[DATA SEGMENT]
##########
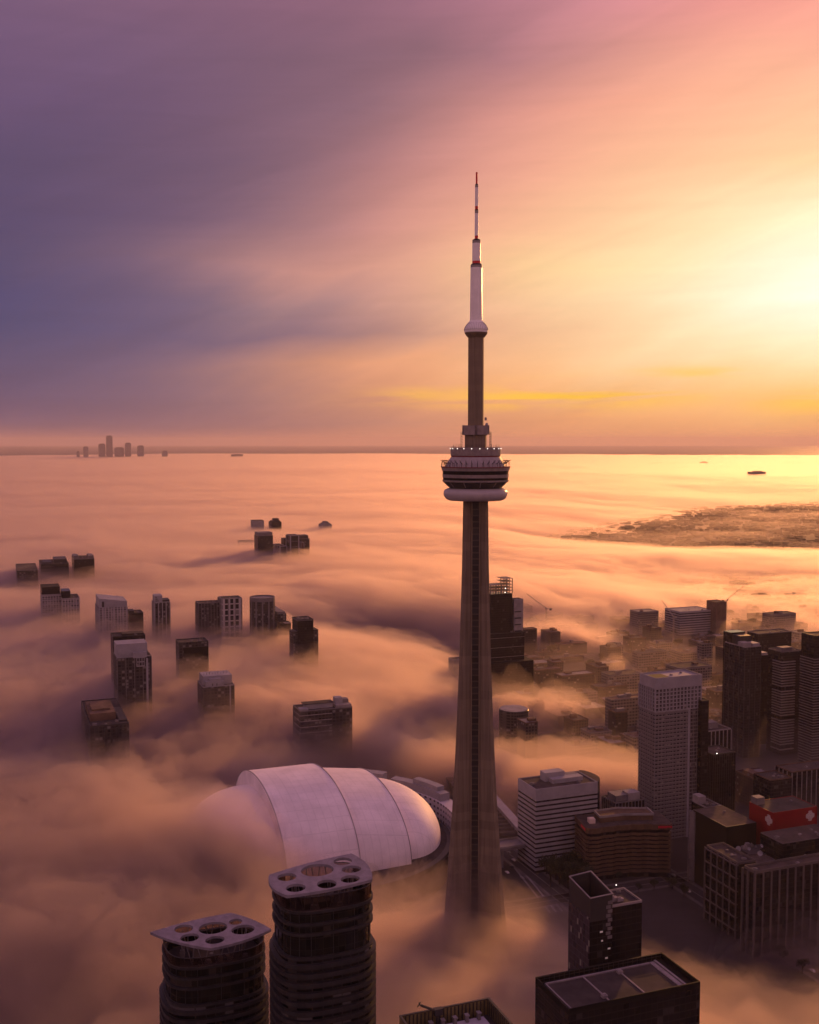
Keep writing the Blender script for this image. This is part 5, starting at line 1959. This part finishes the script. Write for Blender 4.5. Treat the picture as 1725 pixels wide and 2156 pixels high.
# low blocks of the far city on the street grid
LB = [facade('low_wall_a', (0.02, 0.017, 0.016), (0.10, 0.075, 0.065), 4, 3.8, 0.4, 0.4, 0.6), facade('low_wall_b', (0.02, 0.017, 0.016), (0.055, 0.04, 0.035), 5, 3.8, 0.3, 0.4, 0.6),
      facade('low_wall_c', (0.025, 0.021, 0.02), (0.20, 0.16, 0.15), 4.5, 4.2, 0.3, 0.45, 0.5)]
LR = [M['roof'], M['roofbrown'], M['grey'], M['brick']]
rr = random.Random(2024)
taken = []
for o in list(COL.objects):
    if o.parent is None and o.type == 'EMPTY' and o.name.split('.')[0] not in ('tree', 'car') and o.location.y > 900:
        taken.append((o.location.x + 15, o.location.y + 15, 42))
n = 0
tries = 0
while n < 230 and tries < 12000:
    tries += 1
    px, py = rr.uniform(1060, 1760), 1262 + 330 * rr.random() ** 1.5
    p = P(px, py, z=0)
    w, d = rr.uniform(16, 62), rr.uniform(14, 38)
    h = rr.choice([9, 12, 14, 18, 22, 28, 38]) * rr.uniform(0.8, 1.2)
    if py < 1315:
        h = min(h, 13)
    rad = 0.42 * math.hypot(w, d)
    if any(math.hypot(p.x - a_, p.y - b_) < rad + r_ for a_, b_, r_ in taken):
        continue
    taken.append((p.x, p.y, rad * 0.9))
    t = thing('low_block', 'low flat roofed block in the hazy far city right of the needle tower', 'city block', (p.x, p.y, 0), YAW, 'low blocks of the hazy far city')
    m = MB()
    m.box(-w / 2, w / 2, -d / 2, d / 2, 0, h)
    k = rr.randrange(3)
    m.build('wall', LB[k], t)
    m = MB()
    m.ring(rect(-w / 2 - 0.2, w / 2 + 0.2, -d / 2 - 0.2, d / 2 + 0.2), rect(-w / 2 + 0.6, w / 2 - 0.6, -d / 2 + 0.6, d / 2 - 0.6), h - 0.5, h + 1.1)
    m.build('parapet', M['grey'] if k == 2 else M['brick'], t)
    m = MB()
    m.box(-w / 2 + 0.6, w / 2 - 0.6, -d / 2 + 0.6, d / 2 - 0.6, h, h + 0.2)
    m.build('roof', LR[rr.randrange(4)], t)
    for q in range(rr.randrange(1, 3)):
        x, y = rr.uniform(-w * 0.35, w * 0.2), rr.uniform(-d * 0.3, d * 0.15)
        m = MB()
        m.box(x, x + rr.uniform(4, 12), y, y + rr.uniform(3, 8), h + 0.2, h + rr.uniform(2.5, 5))
        m.build('penthouse', LR[rr.randrange(2, 4)], t)
    n += 1

# tower cranes over the far city
M['craneyel'] = principled('crane_paint', (0.42, 0.33, 0.27), 0.6)
for px, py, py2, ang, lab in ((1529, 1320, 1264, 0.4, 'tall pale tower crane beside the dark brick tower'), (1150, 1345, 1282, 2.6, 'faint tower crane over the hazy blocks right of the stepped tower'),
                              (1418, 1352, 1300, 1.9, 'tower crane with a raised jib in front of the white banded slab')):
    p = P(px, py, z=0)
    top = P(px, py2, y=p.y).z
    t = thing('tower_crane', lab, 'crane', (p.x, p.y, 0), ang)
    m = MB()
    for sx, sy in ((-1, -1), (1, -1), (1, 1), (-1, 1)):
        m.bar((sx, sy, 0), (sx, sy, top), 0.22, 4)
    z = 0
    while z < top - 3:
        m.bar((-1, -1, z), (1, -1, z + 3), 0.14, 4)
        m.bar((1, 1, z), (-1, 1, z + 3), 0.14, 4)
        m.bar((1, -1, z), (1, 1, z + 3), 0.14, 4)
        z += 3
    m.build('mast', M['craneyel'], t)
    m = MB()
    m.bar((0, 0.9, top), (42, 0.9, top + 26), 0.18, 4)
    m.bar((0, -0.9, top), (42, -0.9, top + 26), 0.18, 4)
    m.bar((0, 0, top + 2.5), (42, 0, top + 27.5), 0.16, 4)
    for k in range(14):
        s0, s1 = k / 14, (k + 0.5) / 14
        m.bar((42 * s0, 0.9, top + 26 * s0), (42 * s1, 0, top + 2.5 + 25 * s1), 0.14, 4)
        m.bar((42 * s0, -0.9, top + 26 * s0), (42 * s1, 0, top + 2.5 + 25 * s1), 0.14, 4)
    m.build('jib', M['craneyel'], t)
    m = MB()
    m.box(-11, -1, -1.2, 1.2, top, top + 0.6)
    m.box(-11, -7, -1.3, 1.3, top - 2, top + 1.6)
    m.build('counter_jib', M['grey'], t)
    m = MB()
    m.box(0.5, 2.5, -2.6, -0.9, top - 0.5, top + 2)
    m.build('cab', M['grey'], t)
# lit street lamps
LAMPS = [(1621, 1500, 'lit street lamp at the roofs right of the far banded slab'), (1415, 1560, 'left of two lit lamps low in the misty streets'), (1422, 1563, 'right of two lit lamps low in the misty streets'),
         (1297, 1862, 'lit lamp between the trees and raked crown tower'), (1376, 1386, 'small lit lamp far out in front of the banded slab')]
LAMPS[0] = (1616, 1371, LAMPS[0][2])
for px, py, lab in LAMPS:
    p = P(px, py, z=9)
    t = thing('street_lamp', lab, 'street lamp', (p.x, p.y, 0))
    m = MB()
    m.bar((0, 0, 0), (0, 0, 9), 0.14, 6)
    m.bar((0, 0, 8.9), (0, -1.6, 9.2), 0.1, 6)
    m.build('pole', M['grey'], t)
    m = MB()
    m.lathe([(0, -0.35), (0.55, 0), (0, 0.35)], 8, cx=0, cy_=-1.6, caps=False)
    m.build('lamp_head', M['lamp'], t, loc=(0, 0, 9.1))

# rail tracks beside the shed
t0 = P(1064, 1760, z=0)
ud = (P(1100, 1746, z=14) - P(1043, 1682, z=14))
ud.z = 0
ud.normalize()
for k in range(5):
    strip('railway_track', M['palegrey'] if k % 2 else M['grey'], t0 + Vector((ud.y, -ud.x, 0)) * (k * 5.2 - 6) - ud * 160, ud, 330, 1.7, 0.02 + 0.006 * k)

# the endless carpet of little roofs and gardens far out
rr = random.Random(99)
M['carpet'] = principled('far_roofs', (0.035, 0.026, 0.024), 0.9, var=0.35, scale=0.02)
m = MB()
for k in range(7000):
    az_ = R(rr.uniform(1.5, 25))
    r_ = rr.uniform(2350, 7600)
    x, y = r_ * math.sin(az_), r_ * math.cos(az_)
    w, d, h = rr.uniform(9, 34), rr.uniform(9, 22), rr.uniform(4, 10)
    c_, s_ = math.cos(YAW), math.sin(YAW)
    pts = [(x + (a * c_ - b * s_), y + (a * s_ + b * c_)) for a, b in ((-w / 2, -d / 2), (w / 2, -d / 2), (w / 2, d / 2), (-w / 2, d / 2))]
    m.prism(pts, 0, h)
tag(m.build('far_rooftops', M['carpet']), kind='stuff')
##########
[TASK OBJECTIVE]
Give all the lines above again, character for character, without pictures.

[SOLUTION]
Keep writing the Blender script for this image. This is part 5, starting at line 1959. This part finishes the script. Write for Blender 4.5. Treat the picture as 1725 pixels wide and 2156 pixels high.
# low blocks of the far city on the street grid
LB = [facade('low_wall_a', (0.02, 0.017, 0.016), (0.10, 0.075, 0.065), 4, 3.8, 0.4, 0.4, 0.6), facade('low_wall_b', (0.02, 0.017, 0.016), (0.055, 0.04, 0.035), 5, 3.8, 0.3, 0.4, 0.6),
      facade('low_wall_c', (0.025, 0.021, 0.02), (0.20, 0.16, 0.15), 4.5, 4.2, 0.3, 0.45, 0.5)]
LR = [M['roof'], M['roofbrown'], M['grey'], M['brick']]
rr = random.Random(2024)
taken = []
for o in list(COL.objects):
    if o.parent is None and o.type == 'EMPTY' and o.name.split('.')[0] not in ('tree', 'car') and o.location.y > 900:
        taken.append((o.location.x + 15, o.location.y + 15, 42))
n = 0
tries = 0
while n < 230 and tries < 12000:
    tries += 1
    px, py = rr.uniform(1060, 1760), 1262 + 330 * rr.random() ** 1.5
    p = P(px, py, z=0)
    w, d = rr.uniform(16, 62), rr.uniform(14, 38)
    h = rr.choice([9, 12, 14, 18, 22, 28, 38]) * rr.uniform(0.8, 1.2)
    if py < 1315:
        h = min(h, 13)
    rad = 0.42 * math.hypot(w, d)
    if any(math.hypot(p.x - a_, p.y - b_) < rad + r_ for a_, b_, r_ in taken):
        continue
    taken.append((p.x, p.y, rad * 0.9))
    t = thing('low_block', 'low flat roofed block in the hazy far city right of the needle tower', 'city block', (p.x, p.y, 0), YAW, 'low blocks of the hazy far city')
    m = MB()
    m.box(-w / 2, w / 2, -d / 2, d / 2, 0, h)
    k = rr.randrange(3)
    m.build('wall', LB[k], t)
    m = MB()
    m.ring(rect(-w / 2 - 0.2, w / 2 + 0.2, -d / 2 - 0.2, d / 2 + 0.2), rect(-w / 2 + 0.6, w / 2 - 0.6, -d / 2 + 0.6, d / 2 - 0.6), h - 0.5, h + 1.1)
    m.build('parapet', M['grey'] if k == 2 else M['brick'], t)
    m = MB()
    m.box(-w / 2 + 0.6, w / 2 - 0.6, -d / 2 + 0.6, d / 2 - 0.6, h, h + 0.2)
    m.build('roof', LR[rr.randrange(4)], t)
    for q in range(rr.randrange(1, 3)):
        x, y = rr.uniform(-w * 0.35, w * 0.2), rr.uniform(-d * 0.3, d * 0.15)
        m = MB()
        m.box(x, x + rr.uniform(4, 12), y, y + rr.uniform(3, 8), h + 0.2, h + rr.uniform(2.5, 5))
        m.build('penthouse', LR[rr.randrange(2, 4)], t)
    n += 1

# tower cranes over the far city
M['craneyel'] = principled('crane_paint', (0.42, 0.33, 0.27), 0.6)
for px, py, py2, ang, lab in ((1529, 1320, 1264, 0.4, 'tall pale tower crane beside the dark brick tower'), (1150, 1345, 1282, 2.6, 'faint tower crane over the hazy blocks right of the stepped tower'),
                              (1418, 1352, 1300, 1.9, 'tower crane with a raised jib in front of the white banded slab')):
    p = P(px, py, z=0)
    top = P(px, py2, y=p.y).z
    t = thing('tower_crane', lab, 'crane', (p.x, p.y, 0), ang)
    m = MB()
    for sx, sy in ((-1, -1), (1, -1), (1, 1), (-1, 1)):
        m.bar((sx, sy, 0), (sx, sy, top), 0.22, 4)
    z = 0
    while z < top - 3:
        m.bar((-1, -1, z), (1, -1, z + 3), 0.14, 4)
        m.bar((1, 1, z), (-1, 1, z + 3), 0.14, 4)
        m.bar((1, -1, z), (1, 1, z + 3), 0.14, 4)
        z += 3
    m.build('mast', M['craneyel'], t)
    m = MB()
    m.bar((0, 0.9, top), (42, 0.9, top + 26), 0.18, 4)
    m.bar((0, -0.9, top), (42, -0.9, top + 26), 0.18, 4)
    m.bar((0, 0, top + 2.5), (42, 0, top + 27.5), 0.16, 4)
    for k in range(14):
        s0, s1 = k / 14, (k + 0.5) / 14
        m.bar((42 * s0, 0.9, top + 26 * s0), (42 * s1, 0, top + 2.5 + 25 * s1), 0.14, 4)
        m.bar((42 * s0, -0.9, top + 26 * s0), (42 * s1, 0, top + 2.5 + 25 * s1), 0.14, 4)
    m.build('jib', M['craneyel'], t)
    m = MB()
    m.box(-11, -1, -1.2, 1.2, top, top + 0.6)
    m.box(-11, -7, -1.3, 1.3, top - 2, top + 1.6)
    m.build('counter_jib', M['grey'], t)
    m = MB()
    m.box(0.5, 2.5, -2.6, -0.9, top - 0.5, top + 2)
    m.build('cab', M['grey'], t)
# lit street lamps
LAMPS = [(1621, 1500, 'lit street lamp at the roofs right of the far banded slab'), (1415, 1560, 'left of two lit lamps low in the misty streets'), (1422, 1563, 'right of two lit lamps low in the misty streets'),
         (1297, 1862, 'lit lamp between the trees and raked crown tower'), (1376, 1386, 'small lit lamp far out in front of the banded slab')]
LAMPS[0] = (1616, 1371, LAMPS[0][2])
for px, py, lab in LAMPS:
    p = P(px, py, z=9)
    t = thing('street_lamp', lab, 'street lamp', (p.x, p.y, 0))
    m = MB()
    m.bar((0, 0, 0), (0, 0, 9), 0.14, 6)
    m.bar((0, 0, 8.9), (0, -1.6, 9.2), 0.1, 6)
    m.build('pole', M['grey'], t)
    m = MB()
    m.lathe([(0, -0.35), (0.55, 0), (0, 0.35)], 8, cx=0, cy_=-1.6, caps=False)
    m.build('lamp_head', M['lamp'], t, loc=(0, 0, 9.1))

# rail tracks beside the shed
t0 = P(1064, 1760, z=0)
ud = (P(1100, 1746, z=14) - P(1043, 1682, z=14))
ud.z = 0
ud.normalize()
for k in range(5):
    strip('railway_track', M['palegrey'] if k % 2 else M['grey'], t0 + Vector((ud.y, -ud.x, 0)) * (k * 5.2 - 6) - ud * 160, ud, 330, 1.7, 0.02 + 0.006 * k)

# the endless carpet of little roofs and gardens far out
rr = random.Random(99)
M['carpet'] = principled('far_roofs', (0.035, 0.026, 0.024), 0.9, var=0.35, scale=0.02)
m = MB()
for k in range(7000):
    az_ = R(rr.uniform(1.5, 25))
    r_ = rr.uniform(2350, 7600)
    x, y = r_ * math.sin(az_), r_ * math.cos(az_)
    w, d, h = rr.uniform(9, 34), rr.uniform(9, 22), rr.uniform(4, 10)
    c_, s_ = math.cos(YAW), math.sin(YAW)
    pts = [(x + (a * c_ - b * s_), y + (a * s_ + b * c_)) for a, b in ((-w / 2, -d / 2), (w / 2, -d / 2), (w / 2, d / 2), (-w / 2, d / 2))]
    m.prism(pts, 0, h)
tag(m.build('far_rooftops', M['carpet']), kind='stuff')